Muerto al llegar
Desde que Super Mario Bros se estrenaba en 1993, la historia de las adaptaciones de videojuegos al cine viene complicada. En las primeras, quizás, era esperable que los resultados no fuesen óptimos, tratando de adaptar juegos no narrativos como Mortal Kombat o Street Fighter (que sí, tenían historias atrás, pero eran principalmente sobre tipitos pegándose). Pero conforme los videojuegos fueron avanzando tecnológicamente, también lo hicieron desde la narrativa. Hoy en día, sus tramas y formas imitan cada día más al séptimo arte, al punto de haber juegos en los cuales el jugador puede pasar largos ratos viendo escenas sin “jugar” nada, y no son pocas las sagas extensas que siguen creciendo y complejizando con cada entrega. En este escenario, uno podría suponer que las adaptaciones al cine fueron mejorando. Pero supondría mal. Tal vez la única excepción sean las Resident Evil, que llega este año a seis películas, todas comercialmente exitosas. Pero las Resident Evil son también otro tipo de excepción, en tanto son las únicas que se entregan completamente, sin tapujos, al exceso visual y lúdico, incluso mucho más que los propios videojuegos en los que se basa. En todos los otros casos, desde Wing Commander hasta Warcraft, el resultado del salto a la pantalla grande fue desastroso.

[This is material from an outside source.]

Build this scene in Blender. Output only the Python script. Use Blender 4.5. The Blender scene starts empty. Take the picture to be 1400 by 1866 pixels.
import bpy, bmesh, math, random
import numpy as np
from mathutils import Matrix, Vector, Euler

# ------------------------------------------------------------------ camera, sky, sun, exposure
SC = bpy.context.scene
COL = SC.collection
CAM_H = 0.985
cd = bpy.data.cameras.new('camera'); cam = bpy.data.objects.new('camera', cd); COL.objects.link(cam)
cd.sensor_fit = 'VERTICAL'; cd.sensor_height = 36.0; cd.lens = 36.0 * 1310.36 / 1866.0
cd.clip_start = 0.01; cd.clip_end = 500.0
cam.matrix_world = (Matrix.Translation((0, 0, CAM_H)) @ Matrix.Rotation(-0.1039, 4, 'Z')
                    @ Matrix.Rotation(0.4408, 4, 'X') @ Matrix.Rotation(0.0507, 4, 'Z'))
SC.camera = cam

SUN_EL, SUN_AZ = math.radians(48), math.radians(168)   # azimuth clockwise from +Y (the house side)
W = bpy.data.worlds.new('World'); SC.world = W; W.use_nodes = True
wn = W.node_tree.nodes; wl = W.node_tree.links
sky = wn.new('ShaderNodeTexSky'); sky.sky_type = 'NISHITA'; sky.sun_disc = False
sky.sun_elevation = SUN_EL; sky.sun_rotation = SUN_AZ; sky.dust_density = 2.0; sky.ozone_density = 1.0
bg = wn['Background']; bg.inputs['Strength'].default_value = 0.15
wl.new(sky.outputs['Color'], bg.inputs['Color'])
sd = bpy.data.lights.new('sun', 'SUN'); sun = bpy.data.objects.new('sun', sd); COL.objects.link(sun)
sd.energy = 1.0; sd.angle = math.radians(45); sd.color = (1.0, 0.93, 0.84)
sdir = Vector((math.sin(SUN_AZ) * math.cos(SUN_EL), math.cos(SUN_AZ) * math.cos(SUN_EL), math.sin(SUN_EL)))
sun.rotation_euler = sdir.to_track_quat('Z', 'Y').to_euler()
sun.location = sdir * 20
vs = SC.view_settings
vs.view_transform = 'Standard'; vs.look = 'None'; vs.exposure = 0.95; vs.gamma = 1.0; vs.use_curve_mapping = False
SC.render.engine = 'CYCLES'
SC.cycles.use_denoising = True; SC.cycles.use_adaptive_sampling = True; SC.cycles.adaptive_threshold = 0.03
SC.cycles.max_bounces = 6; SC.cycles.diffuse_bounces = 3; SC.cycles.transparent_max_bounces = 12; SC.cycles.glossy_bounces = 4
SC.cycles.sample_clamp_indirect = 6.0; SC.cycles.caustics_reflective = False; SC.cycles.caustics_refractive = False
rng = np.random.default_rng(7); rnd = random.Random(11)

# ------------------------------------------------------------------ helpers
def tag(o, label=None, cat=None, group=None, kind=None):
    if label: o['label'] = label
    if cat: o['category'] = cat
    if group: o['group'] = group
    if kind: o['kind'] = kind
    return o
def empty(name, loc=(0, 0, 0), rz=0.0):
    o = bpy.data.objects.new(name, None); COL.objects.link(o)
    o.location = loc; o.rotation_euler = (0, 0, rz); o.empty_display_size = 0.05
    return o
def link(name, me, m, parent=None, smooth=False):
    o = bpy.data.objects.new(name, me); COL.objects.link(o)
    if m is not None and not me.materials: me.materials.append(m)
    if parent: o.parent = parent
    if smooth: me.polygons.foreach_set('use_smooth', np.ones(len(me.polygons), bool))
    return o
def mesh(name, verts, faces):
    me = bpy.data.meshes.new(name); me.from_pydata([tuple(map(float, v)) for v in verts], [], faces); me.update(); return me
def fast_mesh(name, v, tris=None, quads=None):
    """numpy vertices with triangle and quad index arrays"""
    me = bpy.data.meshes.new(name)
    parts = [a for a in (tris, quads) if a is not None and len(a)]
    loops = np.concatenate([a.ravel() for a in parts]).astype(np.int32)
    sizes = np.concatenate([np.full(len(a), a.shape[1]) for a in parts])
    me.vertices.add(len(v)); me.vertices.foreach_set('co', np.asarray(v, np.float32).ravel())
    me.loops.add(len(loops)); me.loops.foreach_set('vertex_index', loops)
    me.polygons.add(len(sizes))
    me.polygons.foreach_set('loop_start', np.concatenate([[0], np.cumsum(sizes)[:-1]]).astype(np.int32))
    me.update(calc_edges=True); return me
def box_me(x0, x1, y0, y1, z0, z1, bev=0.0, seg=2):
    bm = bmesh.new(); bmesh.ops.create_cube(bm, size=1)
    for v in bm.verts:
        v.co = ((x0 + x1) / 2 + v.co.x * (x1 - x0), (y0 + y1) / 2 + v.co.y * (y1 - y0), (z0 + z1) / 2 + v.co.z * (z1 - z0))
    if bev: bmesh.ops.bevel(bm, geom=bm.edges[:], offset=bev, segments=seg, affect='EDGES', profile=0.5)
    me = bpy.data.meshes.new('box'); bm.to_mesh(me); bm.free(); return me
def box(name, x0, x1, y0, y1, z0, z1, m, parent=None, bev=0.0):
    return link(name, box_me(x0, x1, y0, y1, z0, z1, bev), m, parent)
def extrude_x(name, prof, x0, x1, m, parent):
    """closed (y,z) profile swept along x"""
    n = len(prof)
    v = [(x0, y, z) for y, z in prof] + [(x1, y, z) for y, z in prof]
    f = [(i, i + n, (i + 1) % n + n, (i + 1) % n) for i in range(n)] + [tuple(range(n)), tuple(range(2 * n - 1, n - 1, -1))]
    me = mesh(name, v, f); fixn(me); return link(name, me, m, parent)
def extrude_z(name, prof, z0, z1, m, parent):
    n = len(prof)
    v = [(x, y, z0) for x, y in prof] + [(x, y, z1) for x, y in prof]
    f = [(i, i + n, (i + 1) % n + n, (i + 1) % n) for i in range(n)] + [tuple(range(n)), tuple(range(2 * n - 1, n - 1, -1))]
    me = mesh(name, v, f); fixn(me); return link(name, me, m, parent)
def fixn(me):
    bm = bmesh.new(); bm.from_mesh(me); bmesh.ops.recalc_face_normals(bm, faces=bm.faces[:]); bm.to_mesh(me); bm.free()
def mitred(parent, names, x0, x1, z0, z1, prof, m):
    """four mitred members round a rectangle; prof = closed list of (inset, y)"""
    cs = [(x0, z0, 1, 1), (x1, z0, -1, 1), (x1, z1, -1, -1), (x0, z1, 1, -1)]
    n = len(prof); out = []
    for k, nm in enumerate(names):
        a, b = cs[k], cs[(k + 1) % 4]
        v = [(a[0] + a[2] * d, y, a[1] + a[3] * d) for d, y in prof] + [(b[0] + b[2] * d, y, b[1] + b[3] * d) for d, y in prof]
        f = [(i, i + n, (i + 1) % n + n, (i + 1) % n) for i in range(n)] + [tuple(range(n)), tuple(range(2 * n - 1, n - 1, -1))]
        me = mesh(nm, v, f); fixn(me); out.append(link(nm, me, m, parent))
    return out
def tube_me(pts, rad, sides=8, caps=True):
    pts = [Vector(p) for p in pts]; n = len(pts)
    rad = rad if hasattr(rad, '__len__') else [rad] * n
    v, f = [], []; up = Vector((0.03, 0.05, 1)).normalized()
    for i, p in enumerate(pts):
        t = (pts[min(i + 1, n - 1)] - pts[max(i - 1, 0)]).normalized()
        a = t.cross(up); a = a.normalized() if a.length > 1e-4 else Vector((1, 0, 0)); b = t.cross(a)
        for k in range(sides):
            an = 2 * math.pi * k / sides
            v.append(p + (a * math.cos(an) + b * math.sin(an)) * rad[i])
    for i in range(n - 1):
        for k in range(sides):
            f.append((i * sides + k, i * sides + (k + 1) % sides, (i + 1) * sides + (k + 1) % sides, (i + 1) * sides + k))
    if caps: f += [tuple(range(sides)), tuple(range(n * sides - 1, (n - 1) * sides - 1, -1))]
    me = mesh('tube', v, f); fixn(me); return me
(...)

Assassin’s Creed es una saga enorme, con más de una docena de juegos a los que se les suman cómics, novelas y hasta enciclopedias. A grandes rasgos, narra la lucha eterna entre dos bandos, los Templarios y los Asesinos. Ambos buscan reliquias de una civilización pre-humana, a través de una tecnología que permite revivir recuerdos de los antepasados de uno, porque aparentemente ningún grupo era propenso a dejar las cosas anotadas. En cada juego uno visita un periodo histórico distinto, y va matando gente y conociendo figuritas famosas mientras salta de techo en techo.
La película toma esta premisa pero arma su propio relato. En este caso, el periodo histórico elegido es España en 1492, plena Inquisición. Los momentos que transcurren allí, la razón de ser de la saga, son bastante irrelevantes y se reducen a escenas de acción mal filmadas, esas en las que abundan los planos cerrados y el movimiento sin criterio alguno y uno nunca sabe quién le pegó a quien. Esas son las partes buenas. El film deja en claro que está más preocupado por armar las bases para futuras entregas, el gran mal de mucho cine hollywoodense de nuestros tiempos. En el presente, el personaje de Fassbender (descendiente de Asesinos) se ve atrapado por una corporación (la nueva cara de los Templarios) para descubrir la ubicación de la Manzana del Edén, que esconde los secretos sobre, escuchate esta, el gen del libre albedrío. O algo asi. Exactamente por qué sucede todo es bastante difícil de descifrar: si bien sobran diálogos explicativos, todos los personajes hablan en refranes idiotas y frases de esas que no dicen nada pero suenan como que esconden grandes verdades. Todo el film parece guionado por alguien sumamente estúpido que escribió las líneas y luego fue reemplazando palabras con un diccionario de sinónimos. Uno entiende el lenguaje que los personajes hablan, pero es casi imposible dilucidar qué carajo están diciendo. Sus acciones no ayudan, y las motivaciones de Sofía (Marion Cotillard) viajan por una montaña rusa llena de emociones en el camino a convertirla en la antagonista de la franquicia. Jeremy Irons y Charlotte Rampling cumplen el requisito de “figura con prestigio” con el estoicismo de quien no entiende una mierda de lo que sucede excepto los dígitos en el cheque.
Es paradójico que juegos que tratan de emular tanto el cine sean luego adaptados con tal desprolijidad narrativa, pero Assassin’s Creed continúa esa tendencia, algo que ni siquiera la involucración directa de la compañía del juego, también productora del film, pudo evitar. Esta experiencia, como sucedió con Warcraft, demuestra que a veces es mejor dejarle hacer las cosas a los que saben.